Work instructions ▸
Leave out the images; return the rest of the data exactly.

Material shown ▸

---------------

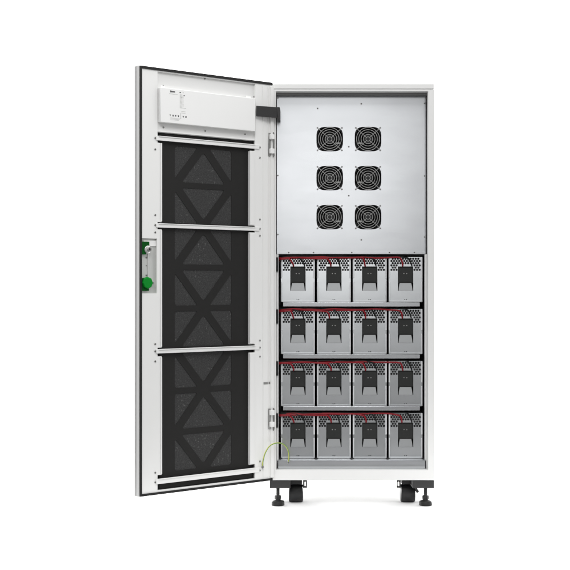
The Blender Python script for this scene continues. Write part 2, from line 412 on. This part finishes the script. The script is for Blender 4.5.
# filter: lattice in front of foam
q = MB(); q.box(U(256.5), U(156.3), -3.6, -3.1, VB + 3, vs[131.5] + .3, 'rubber')
dpart(q, 'backing_sheet')
fa, fb = U(232.9), U(176.2); fc = (fa + fb) / 2
fv0, fv1 = V(484, 200), V(133, 200) - 8
def inset(tri, th, td, rr=3.0):
    c = sum((Vector(p) for p in tri), Vector((0, 0))) / 3
    A = [Vector(p) for p in tri]
    if (A[1] - A[0]).cross(A[2] - A[0]) < 0: A.reverse()
    out = []
    for i in range(3):
        p, q_, r = A[i - 1], A[i], A[(i + 1) % 3]
        e1, e2 = (q_ - p).normalized(), (r - q_).normalized()
        n1, n2 = Vector((-e1.y, e1.x)), Vector((-e2.y, e2.x))
        tt = [th if abs(e.y) < .1 else (.0 if abs(e.x) < .1 else td) for e in (e1, e2)]
        # the point tt away from both edges
        cr = n1.x * n2.y - n1.y * n2.x
        out.append(q_ + Vector(((tt[0] * n2.y - tt[1] * n1.y) / cr, (tt[1] * n1.x - tt[0] * n2.x) / cr)))
    res = []
    for i in range(3):
        p, q_, r = out[i - 1], out[i], out[(i + 1) % 3]
        a = q_ + (p - q_).normalized() * min(rr, (p - q_).length * .3); b = q_ + (r - q_).normalized() * min(rr, (r - q_).length * .3)
        for t_ in (0, .33, .67, 1): res.append(tuple(a.lerp(q_, t_).lerp(q_.lerp(b, t_), t_)))
    return res
lev = [145.5 + 40.65 * k for k in range(9)]
lv_v = [V(y, 205) for y in lev]
holes = []
for k in range(8):
    a, b = lv_v[k], lv_v[k + 1]
    up = k % 2 == 0         # apex at the upper level
    top, bot = (a, b) if up else (b, a)
    holes.append(inset([(fc, top), (fa, bot), (fb, bot)], 2.7, 4.3))
    holes.append(inset([(fa, top), (fa, bot), (fc, top)], 2.7, 3.6)); holes.append(inset([(fb, top), (fb, bot), (fc, top)], 2.7, 3.6))
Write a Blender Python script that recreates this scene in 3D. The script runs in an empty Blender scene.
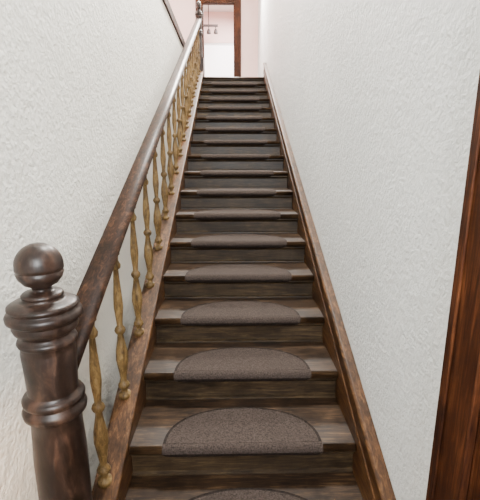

---------------

Result ▸
The Blender Python script for this scene continues. Write part 2, from line 412 on. This part finishes the script. The script is for Blender 4.5.
# filter: lattice in front of foam
q = MB(); q.box(U(256.5), U(156.3), -3.6, -3.1, VB + 3, vs[131.5] + .3, 'rubber')
dpart(q, 'backing_sheet')
fa, fb = U(232.9), U(176.2); fc = (fa + fb) / 2
fv0, fv1 = V(484, 200), V(133, 200) - 8
def inset(tri, th, td, rr=3.0):
    c = sum((Vector(p) for p in tri), Vector((0, 0))) / 3
    A = [Vector(p) for p in tri]
    if (A[1] - A[0]).cross(A[2] - A[0]) < 0: A.reverse()
    out = []
    for i in range(3):
        p, q_, r = A[i - 1], A[i], A[(i + 1) % 3]
        e1, e2 = (q_ - p).normalized(), (r - q_).normalized()
        n1, n2 = Vector((-e1.y, e1.x)), Vector((-e2.y, e2.x))
        tt = [th if abs(e.y) < .1 else (.0 if abs(e.x) < .1 else td) for e in (e1, e2)]
        # the point tt away from both edges
        cr = n1.x * n2.y - n1.y * n2.x
        out.append(q_ + Vector(((tt[0] * n2.y - tt[1] * n1.y) / cr, (tt[1] * n1.x - tt[0] * n2.x) / cr)))
    res = []
    for i in range(3):
        p, q_, r = out[i - 1], out[i], out[(i + 1) % 3]
        a = q_ + (p - q_).normalized() * min(rr, (p - q_).length * .3); b = q_ + (r - q_).normalized() * min(rr, (r - q_).length * .3)
        for t_ in (0, .33, .67, 1): res.append(tuple(a.lerp(q_, t_).lerp(q_.lerp(b, t_), t_)))
    return res
lev = [145.5 + 40.65 * k for k in range(9)]
lv_v = [V(y, 205) for y in lev]
holes = []
for k in range(8):
    a, b = lv_v[k], lv_v[k + 1]
    up = k % 2 == 0         # apex at the upper level
    top, bot = (a, b) if up else (b, a)
    holes.append(inset([(fc, top), (fa, bot), (fb, bot)], 2.7, 4.3))
    holes.append(inset([(fa, top), (fa, bot), (fc, top)], 2.7, 3.6)); holes.append(inset([(fb, top), (fb, bot), (fc, top)], 2.7, 3.6))
Write a Blender Python script that recreates this scene in 3D. The script runs in an empty Blender scene.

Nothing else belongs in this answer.